The Child Labour (Prohibition And Regulation) Act, 1986 and Rules

THE CHILD LABOUR (PROHIBITION AND REGULATION) ACT, 1986

Objective:The Act aims to prohibit the engagement of children in certain employments and to regulate the conditions of work of children in certain other employments.

Important definitions:

Child: means a person who has not completed his fourteenth year of age.

Establishment: includes a shop, commercial establishment, workshop, farm, residential hotel, restaurant, eating house, theatre or other place of public amusement or entertainment.

Workshop: Any premises, wherein any industrial process is carried on.

Prohibition of child employment:No child shall be employed or permitted to work in any of the occupations mentioned  in Part A of the Schedule attached to the Act or in any workshop wherein any of the processes mentioned  in Part B of the Schedule is carried on.

Authorities:

1. Child Labour Technical Advisory CommitteeThe Central Government may,  constitute an advisory committee to be called the Child Labour Technical Advisory Committee to advise the Central Government for the purpose of addition of occupation and processes to the Schedule.

2. Inspectors: For the purposes of securing compliance with the provisions of this Act.

The following are the provisions that govern the conditions of the work of children in occupations or processes other than those mentioned in Part A and B of the schedule (where children are permitted to work):

a. No work period of a child shall exceed three hours and no child shall work for more than three hours before he has had an interval for rest for at least one hour.

b. The period of work of a child shall be so arranged that inclusive of his interval for rest, it shall not be spread over more than six hours.

c. No child shall be permitted or required to work between 7 p.m. and 8 a.m.

d. No child shall be required or permitted to work overtime.

e. Every child employed in an establishment shall be allowed in each week, a holiday of one whole day, which day shall be specified by the occupier in a notice permanently exhibited in a conspicuous place in the establishment.
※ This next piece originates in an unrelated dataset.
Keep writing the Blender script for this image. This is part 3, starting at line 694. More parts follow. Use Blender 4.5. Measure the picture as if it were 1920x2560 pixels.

Duties of employers/occupiers:

1. Every occupier in relation to an establishment who employs, or permits to work, any child,  in relation to such establishment shall, within a period of thirty days from the date of such employment, send to the Inspector within whose local limits the establishment is situated, a written notice containing the following particulars, namely:-

(a)   The name and situation of the establishment.(b)  The name of the person in actual management of the establishment.(c)  The address to which communications relating to the establishment should be sent; and(d)  The nature of the occupation or process carried on in the establishment.

2. There shall be maintained by every occupier in respect of children employed or permitted to work in any establishment, a register to be available for inspection by an Inspector at all times, showing:

(a)  the name and date of birth of every child so employed or permitted to work;(b) Hours and periods of work of any such child and the intervals of rest to which he is entitled.(c)  The nature of work of any such child; and (d)      Such other particulars as may be prescribed.

3. Every railway administration, every port authority and every occupier shall cause to be displayed in a conspicuous and accessible place at every station on its railway or within the limits of a port or at the place of work, as the case may be, a notice in the local language and in the English language containing an abstract of sections 3 and 14 of the act.

Penalties:

a. Whoever employs any child or permits any child to work in prohibited occupations or processes shall be punishable with imprisonment for a term which shall not be less than three months but which may extend to one year or with fine which shall not be less than ten thousand rupees but which may extend to twenty thousand rupees or with both.

b. Whoever, having been convicted of an offence as above, commits a like offence afterwards, he shall be punishable with imprisonment for a term which shall not be less than six months but which may extend to two years.

c. Whoever:

(a)   fails to give notice as required by section 9; or

(b)  fails to maintain a register as required by section 11 or makes any false entry in any such register; or

(c)  fails to display a notice containing an abstract of section 3 and 14; or

(d)  fails to comply with or contravenes any other provisions of this Act or the rules made there under, shall be punishable with simple imprisonment which may extend to one month or with fine which may extend to ten thousand rupees or with both.

The provisions of this Act and the rules made there under shall be in addition to, and not in derogation of, the provisions of the Factories Act, 1948, the Plantations Labour Act, 1951 and the Mines Act, 1952.

THE CHILD LABOUR (PROHIBITION AND REGULATION) RULES, 1988

Every occupier of an establishment, where children are legally permitted to work, shall maintain a register in respect of children employed or permitted to work, in Form A. The register shall be maintained on a yearly basis but shall be retained by the employer for a period of three years after the date of the last entry made therein.rupees.